The best places in North America for sprite watching? Probably above the northern High Plains and upper midwest in a broad belt from Colorado to North Dakotas over to Minnesota, down into Texas, the mountains of New Mexico, or even Flordia. But they do occur above big storms worldwide, and have been spotted from aircraft and the Space Shuttle above Panama, Peru, Brazil, Africa, Australia and Indonesia, to name a few places.

The more scientists look above thunderstorms, the more they find. Researchers have been making measurements with satellites, spectro-meters, and photometers, and probing with radars and radio waves. It is clear that these progeny of thunderstorm lightning flashes can influence upper atmospheric electrical structure, radio transmissions, and perhaps the chemistry of the stratosphere and mesosphere. The mystery is just beginning to be unraveled.

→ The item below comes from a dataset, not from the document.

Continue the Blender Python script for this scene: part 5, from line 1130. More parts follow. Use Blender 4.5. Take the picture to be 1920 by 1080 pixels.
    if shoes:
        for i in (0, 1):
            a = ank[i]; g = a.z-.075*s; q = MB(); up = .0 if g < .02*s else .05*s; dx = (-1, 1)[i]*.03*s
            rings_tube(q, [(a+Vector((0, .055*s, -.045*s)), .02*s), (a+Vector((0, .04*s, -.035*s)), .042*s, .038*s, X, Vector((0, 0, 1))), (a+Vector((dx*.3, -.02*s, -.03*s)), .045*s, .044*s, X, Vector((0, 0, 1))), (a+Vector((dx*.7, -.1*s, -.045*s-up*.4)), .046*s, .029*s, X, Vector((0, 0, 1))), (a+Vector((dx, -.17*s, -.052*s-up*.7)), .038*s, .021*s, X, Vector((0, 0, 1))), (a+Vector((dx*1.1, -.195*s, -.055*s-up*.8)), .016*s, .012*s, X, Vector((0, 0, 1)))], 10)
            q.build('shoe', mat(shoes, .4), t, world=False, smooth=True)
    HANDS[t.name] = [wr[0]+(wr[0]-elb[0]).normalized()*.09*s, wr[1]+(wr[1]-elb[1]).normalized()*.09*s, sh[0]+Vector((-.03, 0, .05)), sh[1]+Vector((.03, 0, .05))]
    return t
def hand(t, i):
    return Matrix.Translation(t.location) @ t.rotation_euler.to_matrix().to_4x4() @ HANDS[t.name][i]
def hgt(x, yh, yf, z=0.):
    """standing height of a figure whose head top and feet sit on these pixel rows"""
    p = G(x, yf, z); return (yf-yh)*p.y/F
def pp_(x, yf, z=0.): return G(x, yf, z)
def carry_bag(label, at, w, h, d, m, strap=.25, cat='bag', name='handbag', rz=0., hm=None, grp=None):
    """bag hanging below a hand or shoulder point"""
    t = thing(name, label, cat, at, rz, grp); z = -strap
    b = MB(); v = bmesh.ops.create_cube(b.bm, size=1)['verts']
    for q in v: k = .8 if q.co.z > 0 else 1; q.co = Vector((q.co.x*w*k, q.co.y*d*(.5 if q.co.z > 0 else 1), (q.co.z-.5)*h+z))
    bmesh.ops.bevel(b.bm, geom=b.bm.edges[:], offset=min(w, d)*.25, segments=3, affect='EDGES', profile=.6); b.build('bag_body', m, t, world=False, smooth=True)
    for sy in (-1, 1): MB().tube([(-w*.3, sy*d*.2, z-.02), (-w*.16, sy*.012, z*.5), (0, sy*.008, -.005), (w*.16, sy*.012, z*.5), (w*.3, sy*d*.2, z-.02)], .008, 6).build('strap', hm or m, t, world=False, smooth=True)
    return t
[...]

Theoreticians are just now furiously proposing and testing many mathematical models for sprites, jets and elves. Learned discussions abound in technical journals about electro-magnetic pulses, breakdown from quasi- electrostatic fields generated by massive shifts of hundreds of coulombs of charge within giant storm clouds, and runaway electrons accelerating to energies above a million electron volts in the intense electric fields above the storms. But for most of us, the sprite is a chance to spend a calm evening looking up at the night sky, or perhaps on the tailgate of a chase vehicle that never did quite catch the tornado, and just contemplate what's up there. And to wonder what else might nature be willing to tell us if we just keep looking very carefully, and we don't blink.